“This time last year you hated Charlotte and were dead set on moving to New York.”
That’s my friend Jen speaking truth over wine and frozen yogurt in my apartment last Friday night. She made one of those spontaneous drive-by drop-ins that only comes with real friendship and a strong sense of place–a visit that elicits that kind of feeling you get when you run into people you know at the grocery store or know shortcuts without using Google Maps. It’s that kind of thing where you feel home.
The weather is perfect and the windows are wide open and everything just feels delicately right in such a precarious way that I half expect it to all come crashing down any minute like some wobbly souffle I never thought would set in the first place.
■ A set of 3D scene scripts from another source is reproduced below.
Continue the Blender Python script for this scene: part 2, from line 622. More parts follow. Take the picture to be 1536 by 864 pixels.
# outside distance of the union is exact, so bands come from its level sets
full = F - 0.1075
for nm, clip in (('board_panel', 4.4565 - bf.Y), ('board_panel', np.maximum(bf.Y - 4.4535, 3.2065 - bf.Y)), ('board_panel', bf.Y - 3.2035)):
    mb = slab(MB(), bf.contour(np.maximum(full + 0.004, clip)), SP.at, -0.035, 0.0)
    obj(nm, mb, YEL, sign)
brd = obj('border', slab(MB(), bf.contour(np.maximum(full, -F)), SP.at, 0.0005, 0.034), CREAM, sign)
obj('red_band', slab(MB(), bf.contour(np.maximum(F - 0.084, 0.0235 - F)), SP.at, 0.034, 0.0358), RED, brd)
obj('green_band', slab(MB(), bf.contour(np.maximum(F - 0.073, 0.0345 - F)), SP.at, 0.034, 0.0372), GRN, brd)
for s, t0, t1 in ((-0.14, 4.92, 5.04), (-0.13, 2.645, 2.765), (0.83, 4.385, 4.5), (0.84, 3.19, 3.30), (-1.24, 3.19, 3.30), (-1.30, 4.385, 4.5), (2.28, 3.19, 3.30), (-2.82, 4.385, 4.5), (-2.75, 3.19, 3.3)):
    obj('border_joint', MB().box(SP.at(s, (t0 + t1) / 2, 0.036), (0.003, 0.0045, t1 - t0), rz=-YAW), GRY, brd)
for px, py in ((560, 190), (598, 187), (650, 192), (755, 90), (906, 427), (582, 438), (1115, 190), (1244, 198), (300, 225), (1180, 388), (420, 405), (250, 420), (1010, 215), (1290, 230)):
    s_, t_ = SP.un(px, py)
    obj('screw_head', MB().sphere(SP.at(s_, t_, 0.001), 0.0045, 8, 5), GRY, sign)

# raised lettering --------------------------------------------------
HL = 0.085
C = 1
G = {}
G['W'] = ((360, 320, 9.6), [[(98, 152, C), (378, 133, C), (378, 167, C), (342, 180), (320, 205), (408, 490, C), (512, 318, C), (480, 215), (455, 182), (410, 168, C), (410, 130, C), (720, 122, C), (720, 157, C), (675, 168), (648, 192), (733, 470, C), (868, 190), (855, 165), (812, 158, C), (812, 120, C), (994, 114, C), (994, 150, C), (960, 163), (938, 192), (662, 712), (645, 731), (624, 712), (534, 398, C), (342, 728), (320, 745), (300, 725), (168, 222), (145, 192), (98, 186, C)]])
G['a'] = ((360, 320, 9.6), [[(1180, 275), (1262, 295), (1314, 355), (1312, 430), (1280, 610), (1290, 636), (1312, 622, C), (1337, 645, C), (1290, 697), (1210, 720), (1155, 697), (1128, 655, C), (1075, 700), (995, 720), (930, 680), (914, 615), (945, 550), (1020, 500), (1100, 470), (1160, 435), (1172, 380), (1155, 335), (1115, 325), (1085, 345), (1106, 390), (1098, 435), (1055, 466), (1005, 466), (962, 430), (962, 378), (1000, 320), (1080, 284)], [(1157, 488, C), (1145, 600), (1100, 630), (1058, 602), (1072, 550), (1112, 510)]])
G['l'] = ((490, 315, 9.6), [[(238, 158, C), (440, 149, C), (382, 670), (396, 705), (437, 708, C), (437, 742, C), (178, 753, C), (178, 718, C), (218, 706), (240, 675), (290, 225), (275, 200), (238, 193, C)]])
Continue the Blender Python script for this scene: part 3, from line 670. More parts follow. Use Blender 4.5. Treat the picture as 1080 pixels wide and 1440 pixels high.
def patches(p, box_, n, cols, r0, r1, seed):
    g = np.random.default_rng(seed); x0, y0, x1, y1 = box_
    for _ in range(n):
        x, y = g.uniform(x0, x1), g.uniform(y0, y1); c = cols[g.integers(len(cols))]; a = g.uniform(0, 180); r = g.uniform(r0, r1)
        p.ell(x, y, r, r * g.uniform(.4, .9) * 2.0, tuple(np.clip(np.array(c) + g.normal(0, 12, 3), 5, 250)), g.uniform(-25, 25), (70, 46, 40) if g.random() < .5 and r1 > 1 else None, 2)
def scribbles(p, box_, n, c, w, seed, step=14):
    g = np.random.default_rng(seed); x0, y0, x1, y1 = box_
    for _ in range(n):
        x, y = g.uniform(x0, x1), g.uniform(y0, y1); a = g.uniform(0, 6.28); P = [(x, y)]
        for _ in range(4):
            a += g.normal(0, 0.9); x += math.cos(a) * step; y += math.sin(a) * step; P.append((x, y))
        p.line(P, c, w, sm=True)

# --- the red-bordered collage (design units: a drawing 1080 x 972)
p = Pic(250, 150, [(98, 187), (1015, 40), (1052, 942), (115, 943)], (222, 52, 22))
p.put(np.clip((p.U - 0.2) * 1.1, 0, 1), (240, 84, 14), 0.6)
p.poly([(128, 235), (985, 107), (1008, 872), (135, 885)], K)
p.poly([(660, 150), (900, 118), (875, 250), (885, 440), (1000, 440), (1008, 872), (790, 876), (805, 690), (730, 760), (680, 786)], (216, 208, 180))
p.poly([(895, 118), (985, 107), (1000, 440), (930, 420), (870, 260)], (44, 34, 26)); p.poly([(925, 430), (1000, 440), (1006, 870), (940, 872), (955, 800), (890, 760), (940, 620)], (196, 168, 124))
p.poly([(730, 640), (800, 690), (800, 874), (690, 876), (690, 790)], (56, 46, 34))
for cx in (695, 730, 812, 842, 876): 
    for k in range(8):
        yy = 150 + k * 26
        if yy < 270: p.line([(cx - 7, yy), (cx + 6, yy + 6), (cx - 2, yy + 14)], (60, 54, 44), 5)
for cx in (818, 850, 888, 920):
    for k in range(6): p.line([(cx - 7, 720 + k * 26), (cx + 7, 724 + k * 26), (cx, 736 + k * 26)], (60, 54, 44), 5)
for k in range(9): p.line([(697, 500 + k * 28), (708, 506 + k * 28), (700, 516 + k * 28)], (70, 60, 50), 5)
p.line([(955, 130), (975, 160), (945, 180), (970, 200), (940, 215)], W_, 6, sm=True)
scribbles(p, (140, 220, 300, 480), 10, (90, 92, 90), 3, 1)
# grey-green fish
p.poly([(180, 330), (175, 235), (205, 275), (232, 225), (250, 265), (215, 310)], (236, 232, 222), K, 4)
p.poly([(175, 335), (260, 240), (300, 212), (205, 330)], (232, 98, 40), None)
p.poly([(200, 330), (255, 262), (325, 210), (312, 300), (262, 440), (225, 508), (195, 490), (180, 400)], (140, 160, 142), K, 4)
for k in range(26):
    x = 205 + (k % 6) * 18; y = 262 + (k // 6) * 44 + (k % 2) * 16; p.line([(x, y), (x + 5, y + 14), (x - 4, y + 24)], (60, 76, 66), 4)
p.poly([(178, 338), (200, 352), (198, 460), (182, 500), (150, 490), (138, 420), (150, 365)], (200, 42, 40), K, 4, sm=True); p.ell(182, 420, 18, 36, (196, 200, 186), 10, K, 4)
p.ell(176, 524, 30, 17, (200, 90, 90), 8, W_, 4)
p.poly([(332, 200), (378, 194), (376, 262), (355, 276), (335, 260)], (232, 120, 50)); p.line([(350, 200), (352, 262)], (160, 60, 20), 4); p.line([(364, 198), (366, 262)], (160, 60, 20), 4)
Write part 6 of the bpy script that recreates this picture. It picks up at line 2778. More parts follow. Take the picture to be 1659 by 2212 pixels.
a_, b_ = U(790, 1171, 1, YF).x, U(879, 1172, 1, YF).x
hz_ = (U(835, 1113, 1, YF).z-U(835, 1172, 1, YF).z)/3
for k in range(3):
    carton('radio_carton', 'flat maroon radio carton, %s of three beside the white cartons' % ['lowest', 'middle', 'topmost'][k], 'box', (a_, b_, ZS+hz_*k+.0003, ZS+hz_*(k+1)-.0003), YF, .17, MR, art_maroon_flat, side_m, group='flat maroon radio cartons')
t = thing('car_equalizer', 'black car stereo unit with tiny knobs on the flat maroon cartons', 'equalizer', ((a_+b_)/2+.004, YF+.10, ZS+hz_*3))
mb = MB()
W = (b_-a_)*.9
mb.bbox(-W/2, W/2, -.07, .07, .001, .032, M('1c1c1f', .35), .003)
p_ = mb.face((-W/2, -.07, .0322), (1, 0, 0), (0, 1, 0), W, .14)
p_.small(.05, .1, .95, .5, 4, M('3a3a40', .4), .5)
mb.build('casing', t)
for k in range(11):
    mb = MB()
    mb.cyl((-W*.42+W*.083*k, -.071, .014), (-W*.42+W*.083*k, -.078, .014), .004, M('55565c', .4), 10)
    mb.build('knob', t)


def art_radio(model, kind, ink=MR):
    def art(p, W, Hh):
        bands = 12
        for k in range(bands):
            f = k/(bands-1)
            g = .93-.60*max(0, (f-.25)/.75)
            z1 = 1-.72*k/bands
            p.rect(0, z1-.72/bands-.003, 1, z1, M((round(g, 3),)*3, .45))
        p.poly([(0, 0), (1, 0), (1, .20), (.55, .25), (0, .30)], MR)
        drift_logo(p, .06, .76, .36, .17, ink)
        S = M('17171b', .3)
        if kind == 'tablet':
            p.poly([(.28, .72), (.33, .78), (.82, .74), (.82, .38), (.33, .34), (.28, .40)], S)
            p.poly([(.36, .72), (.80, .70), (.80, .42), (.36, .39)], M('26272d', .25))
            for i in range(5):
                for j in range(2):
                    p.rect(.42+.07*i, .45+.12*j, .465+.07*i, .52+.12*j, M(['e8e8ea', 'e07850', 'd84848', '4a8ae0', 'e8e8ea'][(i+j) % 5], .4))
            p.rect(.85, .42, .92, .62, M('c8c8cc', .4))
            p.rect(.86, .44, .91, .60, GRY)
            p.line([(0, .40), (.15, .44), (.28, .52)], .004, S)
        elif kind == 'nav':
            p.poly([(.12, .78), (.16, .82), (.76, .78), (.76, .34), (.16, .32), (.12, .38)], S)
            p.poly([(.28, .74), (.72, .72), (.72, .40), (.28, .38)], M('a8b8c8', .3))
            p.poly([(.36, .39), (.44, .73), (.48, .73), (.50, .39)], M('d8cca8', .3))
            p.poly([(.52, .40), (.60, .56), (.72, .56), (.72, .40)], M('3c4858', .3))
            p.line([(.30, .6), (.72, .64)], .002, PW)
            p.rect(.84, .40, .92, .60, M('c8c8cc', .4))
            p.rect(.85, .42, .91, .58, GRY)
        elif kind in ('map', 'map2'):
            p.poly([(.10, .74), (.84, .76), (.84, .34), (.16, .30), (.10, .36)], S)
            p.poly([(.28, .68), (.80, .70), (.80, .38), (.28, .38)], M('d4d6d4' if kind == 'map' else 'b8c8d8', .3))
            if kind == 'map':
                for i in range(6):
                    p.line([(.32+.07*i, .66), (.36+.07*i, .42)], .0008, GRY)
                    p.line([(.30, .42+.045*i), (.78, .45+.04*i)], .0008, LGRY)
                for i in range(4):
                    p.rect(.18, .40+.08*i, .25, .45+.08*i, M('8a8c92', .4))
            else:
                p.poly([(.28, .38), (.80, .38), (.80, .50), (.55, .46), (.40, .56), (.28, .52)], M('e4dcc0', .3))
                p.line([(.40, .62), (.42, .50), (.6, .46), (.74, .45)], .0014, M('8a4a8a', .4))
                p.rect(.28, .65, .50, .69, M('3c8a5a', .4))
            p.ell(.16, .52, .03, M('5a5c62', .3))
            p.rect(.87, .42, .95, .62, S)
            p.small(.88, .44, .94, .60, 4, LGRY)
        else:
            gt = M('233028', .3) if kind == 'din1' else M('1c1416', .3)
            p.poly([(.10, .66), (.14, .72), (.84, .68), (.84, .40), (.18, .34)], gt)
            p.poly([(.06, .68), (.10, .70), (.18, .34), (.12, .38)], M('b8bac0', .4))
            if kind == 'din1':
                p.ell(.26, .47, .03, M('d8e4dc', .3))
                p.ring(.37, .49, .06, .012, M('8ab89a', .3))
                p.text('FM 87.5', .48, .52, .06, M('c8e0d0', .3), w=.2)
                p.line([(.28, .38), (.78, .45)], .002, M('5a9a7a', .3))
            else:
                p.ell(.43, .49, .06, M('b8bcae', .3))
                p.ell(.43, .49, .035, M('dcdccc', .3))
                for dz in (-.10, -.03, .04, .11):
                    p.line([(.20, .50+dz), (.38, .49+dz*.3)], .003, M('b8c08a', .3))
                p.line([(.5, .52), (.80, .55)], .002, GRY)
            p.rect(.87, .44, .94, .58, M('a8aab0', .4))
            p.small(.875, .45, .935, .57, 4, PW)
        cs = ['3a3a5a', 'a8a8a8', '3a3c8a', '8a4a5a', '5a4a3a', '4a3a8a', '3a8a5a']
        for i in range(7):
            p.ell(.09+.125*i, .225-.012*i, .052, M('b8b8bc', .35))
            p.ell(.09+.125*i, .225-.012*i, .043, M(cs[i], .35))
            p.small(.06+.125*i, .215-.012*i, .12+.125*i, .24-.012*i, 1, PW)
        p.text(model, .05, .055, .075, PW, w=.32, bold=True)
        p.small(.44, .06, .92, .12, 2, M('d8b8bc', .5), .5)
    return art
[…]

Because the thing is she’s not wrong. I have hated Charlotte since the day I moved here.
I moved to Charlotte four years ago on a pre-meditated breakup. We weren’t over yet but he and I had decided to move to South and North Carolina respectively and I knew as soon as our lives crossed state lines that we’d be done. If breakups were Band-Aids we peeled ours off as slowly and painfully as possible and sure enough after about a month were officially ending things on the 4th of July 2011–giving a whole new meaning to Independence Day.
On my own and unwilling to accept a support system, I threw myself into a series of erratic and isolating jobs and activities (and too soon a relationship) that just never felt quite right. I kept anyone who came near me at a safe distance and set my expectations low to avoid disappointment. On the outside I probably looked like a fun, non-traditionally successful, possibly shy girl but on the inside I was wrecked. I complained about everything and everyone and never let myself even consider that things could be good for fear that I’d be settling on something I never wanted when in reality I didn’t even know what I wanted. I was always looking for the next best thing and talking about my grand plans to exit. It was a paralyzingly cyclical and pessimistic way to live.
It sounds really dramatic now but I was basically devaluing myself and everything around me, the city of Charlotte included, as a defense mechanism for displacing the blame for why I felt so crappy all the time. I can’t make friends because Charlotte is lame. I can’t make money because Charlotte’s economy sucks. I can’t have fun because there’s nothing to do in Charlotte. Ultimately, I can’t be happy because I’m seeking it from outside myself. I’m holding a city responsible for my happiness. Does this not sound ludicrous? It is.
My mom has always said “Bloom where you’re planted.” Southern at heart but rounding out their 27th year as “temporary” Illinois residents, my parents have spent my entire existence blooming through brutal Midwest winters and building a life somewhere they never really wanted to be. They could be happier somewhere else probably, but they also could be and are happy right where they are. What a concept.
In hindsight everything I said I hated about Charlotte I really just hated about myself. Too safe. Too boring. Too predictable. It took coming into my own and being really happy to feel safe and settled and being really proud to bail on plans when I want be by myself and being comfortable with the routine grind for me to see all the thrilling risk and excitement and spontaneity that bubbles just below the surface here in Charlotte like a pot about to boil. In my case anyway, you just have to give it some time to heat up.
Charlotte is arguably a transient city and I never thought I’d stay. People come and go in what seems like two- to three-year cycles and “natives” are allegedly hard to come by (although I have met many). With that much turnover it can be hard to put down roots in shifting sands, but if you dig down deep enough there is something really solid.
I have finally found solid ground here in Charlotte and it feels really good but it took figuring myself out first. I would argue that if peace and clarity were the chicken and the egg, the peace would indisputably come first. When the waves die down you can see to the bottom of the pond, right? Peace first, clarity second.
For me it ultimately comes down to whether you’re running to or from something and for so long I’ve been desperately trying to run away from Charlotte when what I was really trying to escape was myself. No matter where you go, no matter who you’re with, no matter what you do, you will always be with you. So you have to start there. There’s not a city or a relationship or a job in the world that can change that. Trust me.
So while I do think Charlotte is thriving and growing at a rate unmatched anywhere else, I don’t really think it’s all that different than it was four years ago when I got here. I just finally let myself see it now and I see really crazy good things happening for all of us. I feel like we’re witnessing a definitive moment in Charlotte’s history and I just decided I want to be a part of it. I found something to run towards.
An interesting thing happened last month when I flew to New York for work (as I do every few months or so). For the first time possibly ever I had no real desire to live there any more. More importantly though, when I flew back into Charlotte I had no real desire to leave.
I’m really happy here. I have solid friends I finally let in. I have my family. I’m in love in a good and healthy way. I have a great job. I finally don’t hate Charlotte.